- [Information supplied]

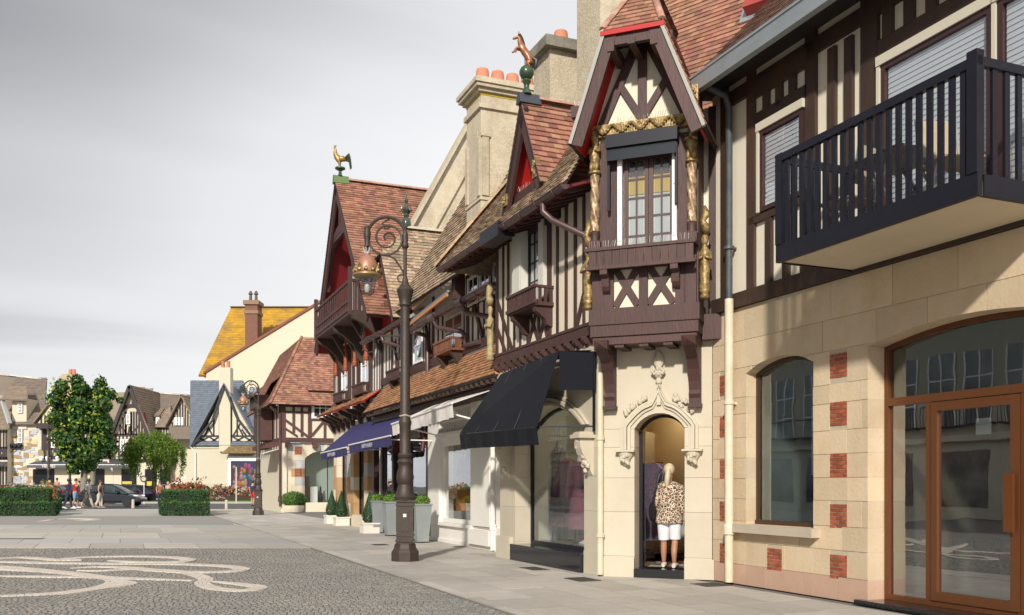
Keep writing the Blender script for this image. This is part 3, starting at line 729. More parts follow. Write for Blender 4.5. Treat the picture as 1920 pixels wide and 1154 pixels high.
tp = MB().box(-7.82, -7.08, -.93, -.25, z+.70, z+.705).build('tabletop', CH, T)
for i in range(9): MB().box(-7.82+i*.083, -7.82+i*.083+.07, -.93, -.25, z+.706, z+.725).build('slat', TIMO, T, tp)
for sx_ in (-.3, .3):
    for sy_ in (-.25, .25): MB().bar((-7.45+sx_, -.6+sy_, z), (-7.45-sx_*.6, -.6+sy_, z+.70), .03, .03).build('leg', CH, T)
# ------------------------------------------------------------------ corner house: chamfered doorway, bay window, awning shop
CB = Thing('corner_house', 'half timbered corner house with carved bay window above a gothic cream doorway', 'building', CHA, (0, 0, 0))
# doorway wall: cream stone blocks round the ogee door
hw = .84; dxa, dxb, dsp_, dcr_ = -.335, .43, 2.27, 2.50
def ch_block(x0, x1, z0, z1, y0=0.0, y1=.4, m=DOORST, name='stone_block'):
    MB().box(x0+.002, x1-.002, y0, y1, z0+.002, z1-.002).build(name, m, CB)
zs_ = [0, .32, 1.0, 1.52, 1.99, 2.27]
for z0, z1 in zip(zs_, zs_[1:]):
    ch_block(-hw, dxa, z0, z1); ch_block(dxb, hw, z0, z1)
A = arcpts(dxa, dxb, dsp_, dcr_, 12)
lt = MB().prism([(-hw, 2.272), (dxa, 2.272)]+A[1:-1]+[(dxb, 2.272), (hw, 2.272), (hw, 3.56), (-hw, 3.56)], 0, .4)
lt.build('lintel_wall', DOORST, CB)
MB().box(-hw, hw, .004, .39, .0, 2.27).build('joint_backing', mat('cream_joint', (.55, .48, .36), .9), CB) if False else None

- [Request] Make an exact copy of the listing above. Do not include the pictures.

- [Solution]
Keep writing the Blender script for this image. This is part 3, starting at line 729. More parts follow. Write for Blender 4.5. Treat the picture as 1920 pixels wide and 1154 pixels high.
tp = MB().box(-7.82, -7.08, -.93, -.25, z+.70, z+.705).build('tabletop', CH, T)
for i in range(9): MB().box(-7.82+i*.083, -7.82+i*.083+.07, -.93, -.25, z+.706, z+.725).build('slat', TIMO, T, tp)
for sx_ in (-.3, .3):
    for sy_ in (-.25, .25): MB().bar((-7.45+sx_, -.6+sy_, z), (-7.45-sx_*.6, -.6+sy_, z+.70), .03, .03).build('leg', CH, T)
# ------------------------------------------------------------------ corner house: chamfered doorway, bay window, awning shop
CB = Thing('corner_house', 'half timbered corner house with carved bay window above a gothic cream doorway', 'building', CHA, (0, 0, 0))
# doorway wall: cream stone blocks round the ogee door
hw = .84; dxa, dxb, dsp_, dcr_ = -.335, .43, 2.27, 2.50
def ch_block(x0, x1, z0, z1, y0=0.0, y1=.4, m=DOORST, name='stone_block'):
    MB().box(x0+.002, x1-.002, y0, y1, z0+.002, z1-.002).build(name, m, CB)
zs_ = [0, .32, 1.0, 1.52, 1.99, 2.27]
for z0, z1 in zip(zs_, zs_[1:]):
    ch_block(-hw, dxa, z0, z1); ch_block(dxb, hw, z0, z1)
A = arcpts(dxa, dxb, dsp_, dcr_, 12)
lt = MB().prism([(-hw, 2.272), (dxa, 2.272)]+A[1:-1]+[(dxb, 2.272), (hw, 2.272), (hw, 3.56), (-hw, 3.56)], 0, .4)
lt.build('lintel_wall', DOORST, CB)
MB().box(-hw, hw, .004, .39, .0, 2.27).build('joint_backing', mat('cream_joint', (.55, .48, .36), .9), CB) if False else None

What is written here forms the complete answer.